RE: Will it work?
Generally, if you compare wing area and weight of a known setup to the plane you're trying to power, you can get a good idea of whether or not it will work. I believe Greg's Taube is much smaller and quite a bit lighter than that. Most important is that it's about 2lbs LIGHTER.
One of the schools of thought in electric is power loading, or Watts per pound of all-up weight. The Endoplasma system is only capable of 400 Watts, and that's an inefficient brushed motor 400 Watts...
This system won't increase the weight of the airplane over a .40 glow and full fuel load, so if you change nothing else, you'll come out at 7lbs. 400 Watts on 7lbs is 57 Watts per pound. With a brushless motor, you'd get scale flight, but on the Endoplasma, it's going to be anemic.

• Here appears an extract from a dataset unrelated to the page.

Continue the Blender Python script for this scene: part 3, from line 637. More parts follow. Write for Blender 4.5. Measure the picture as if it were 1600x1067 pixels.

Is the plane you want to convert built yet? If you make every effort to save weight, and build a custom battery pack to mount forward of the firewall, you should be able to eliminate a few ounces of structure, and ALL the nose weight you needed to add with the glow engine. Get the plane down in the 6lb range, or less, and the Endoplasma just might be enough.
Replace the Endoplasma with an AXi 2820/10, same battery, same prop, and you'll be much better off. If you compare the cost of an AXi combo at Hobby Lobby to the cost of a quality 4-stroke glow engine, it's not that much different.